Annual contracts with the Tula regional government, the regional legislature, and the city administration offered a stable baseline income — and required minimal editorial effort.

In 2021, the rates were listed as follows:

— For online media, a news item of 2,500 characters costs 5,000 rubles (about $63);
— An article of 5,000 characters costs 10,000 rubles (around $125).

Newspapers can earn up to 90,000 rubles for a single publication (approximately $1,125).

To understand the extent: at that time, the average monthly salary of a staff reporter was about $437, which is roughly 35,000 rubles. However, there was an important nuance.

Within the Tula regional government, officials thought they were not purchasing individual articles.

They believed they were purchasing the entire newsroom’s editorial loyalty.

The budget funds allocated by the Committee for Press Affairs were treated by officials as if they were their own money, not taxpayers’ funds. Therefore, they believed that any newsroom receiving payment for specific publications was required to always work exclusively in their interests. The reasoning was straightforward.

If MK in Tula published one or two articles each month for the Tula Regional Duma — where most seats were held by deputies from the ruling United Russia party — then I was not supposed to criticize the ruling party elsewhere, publish interviews with its political opponents, or write about protest rallies.

Our partners demanded complete loyalty.

My newsroom followed the client’s rules only within the boundaries of a specific commissioned text. Everything else published by MK in Tula was none of their business.

Officials had a different perspective on the situation.

They believed I was taking their money while still talking to people they disliked and writing about things they preferred to ignore.

For this, they labeled me ungrateful and, as Deputy Governor Irina Volkova once said, “incapable of reaching agreements.”

Translated from bureaucratic language, this simply meant something very straightforward. I was breaking the system’s unwritten rule—the rule of one-sided loyalty.

In their view, money does not buy a text; it buys behavior.

Anton Ageev and his ministry were part of that censorship system. His role was to gather information about issues residents faced—issues that emerged and could harm the carefully crafted image of prosperity in the Tula region under Governor Alexei Gennadyevich Dyumin.

Anton found the smallest everyday conflicts to be the most dangerous situations. These conflicts were the ones most likely to escalate into scandals: complaints about unsafe housing, broken heating systems, abandoned neighborhoods, and delayed resettlement programs.

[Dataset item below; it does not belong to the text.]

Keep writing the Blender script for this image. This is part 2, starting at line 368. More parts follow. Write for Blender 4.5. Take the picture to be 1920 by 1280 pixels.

Stories like that could reach the governor—and thus call the minister’s effectiveness into question.

Anton traveled to these locations, talked with residents, promised to fix the problems, calmed conflicts, and convinced people not to file complaints or speak with journalists.

Most of the time, he managed to do his job. But not always. First, because there were too many problems. Second, because people didn’t always trust the officials. And third, because Anton had a traitor—a snake he had warmed on his own chest. 

That traitor was me. 

Sometimes, residents of the region and civic activists would come directly to me — either as a journalist or as the chair of the Public Council.

They showed up because they were tired of waiting for help from officials. They needed publicity. Not to cause scandal for its own sake, but to draw attention to a problem — without which nothing in the region ever moves forward.

In bureaucratic language, this was referred to as “making noise” or “rocking the boat.”

Every appeal that reached the Council or the newsroom I examined carefully. I sent official inquiries to government offices, traveled to the locations myself, and raised some issues at Public Council meetings. 

I wrote about all of it on MK in Tula’s website.

It was on this ground that the disagreements between Anton and me started — disagreements we never managed to resolve.

He was furious.

He had invited a quiet, convenient lecturer from the pedagogical university to the Public Council.

Instead, he got someone who was willing to bring into the open the very things the system had been designed to hide.